First baseman Yuli Gurriel led the charge on Friday, smashing a grand slam in the first inning and tacking on a two-run homer in the second and RBI single in the fifth to help the Astros to a seven-run lead. The Angels eventually returned fire, first with Mike Trout‘s 418-foot homer in the sixth, then with an RBI hit from Francisco Arcia in the seventh, but they couldn’t close the gap in time to overtake the Astros.

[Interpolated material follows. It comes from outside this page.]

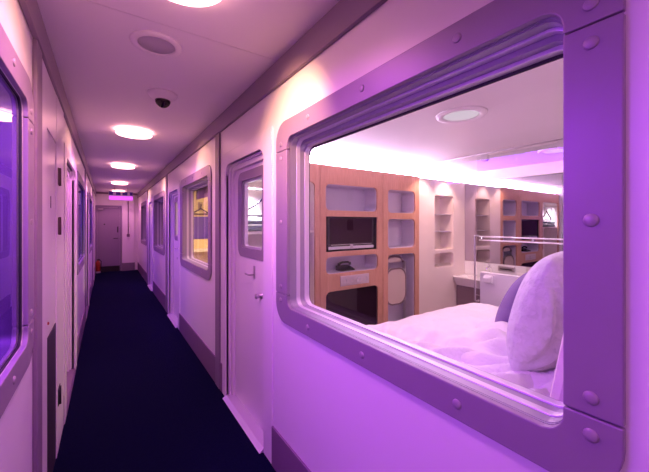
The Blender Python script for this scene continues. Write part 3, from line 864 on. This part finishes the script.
for (a, b) in lw:
    near = a < 1
    area('left_cabin_glow', (-.92, (a + b) / 2 + (.30 if near else 0), 1.97), (0, math.radians(-68), 0), .20, 1.3, (.66, .08, 1.0) if near else BLU, 62 if near else 36)
# first cabin
for (x, y, e) in ((2.0, 1.27, 8), (3.75, 1.33, 13)):
    area('cabin_downlight', (x, y, CZ - .03), (0, 0, 0), .16, .16, (1.0, .66, .64), e)
for x in (3.92, 3.42):
    spot('cabin_spotlight', (x, 2.56, CZ - .02), .02, (1.0, .58, .44), 26, 110, .6)
area('coat_niche_fill', (1.14, YT + .13, 1.88), (0, 0, 0), .14, .10, (1.0, .86, .96), 9, math.radians(64))  # fill light added to brighten the coat niche
# other right-hand cabins
area('second_cabin_lamp', (2.2, 4.6, CZ - .03), (0, 0, 0), .3, .3, (1.0, .72, .36), 85)
area('third_cabin_lamp', (2.2, 7.6, CZ - .03), (0, 0, 0), .3, .3, (.5, .2, 1.0), 8)
area('fourth_cabin_lamp', (2.2, 10.5, CZ - .03), (0, 0, 0), .3, .3, (.35, .2, 1.0), 8)

w = bpy.data.worlds.new('World'); S.world = w; w.use_nodes = True
w.node_tree.nodes['Background'].inputs[0].default_value = (.02, .01, .04, 1)
w.node_tree.nodes['Background'].inputs[1].default_value = 0.5

# ================================================================== camera and output look
F = 319.0
cd = bpy.data.cameras.new('camera'); cam = bpy.data.objects.new('camera', cd); COL.objects.link(cam)
cd.sensor_width = 36; cd.sensor_fit = 'HORIZONTAL'; cd.lens = F / 649 * 36; cd.shift_y = (223.5 - 236) / 649
cd.clip_start = .01
cam.location = (0, 0, 1.476)
th = math.atan(218.5 / F)
cam.rotation_euler = (PI / 2, 0, -th)
S.camera = cam
S.view_settings.view_transform = 'Standard'; S.view_settings.look = 'None'
S.view_settings.exposure = 0; S.view_settings.gamma = 1
S.view_settings.use_curve_mapping = False
S.cycles.max_bounces = 10; S.cycles.transparent_max_bounces = 12; S.cycles.diffuse_bounces = 5
S.cycles.sample_clamp_indirect = 6
S.cycles.use_denoising = True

On the mound, right-hander Gerrit Cole clinched his 15th win of the year after holding the Angels to seven innings of three-run, 12-strikeout ball. His sixth strikeout of the night — delivered on an 83.1-MPH knuckle curveball to Kaleb Cowart — also marked the 1,000th strikeout of his career to date. He was backed by flawless performances by lefty reliever Tony Sipp and rookie right-hander Dean Deetz, both of whom turned in scoreless innings as the offense barreled toward an 11-3 finish with Jake Marisnick‘s sac bunt and George Springer‘s three-run shot in the eighth.

Despite having qualified for the playoffs, the Astros still carry a magic number of 6 as they look to clinch a third straight division title. They’re currently up against the Athletics, who entered Friday’s contest against the Twins just four games back of first place in the AL West.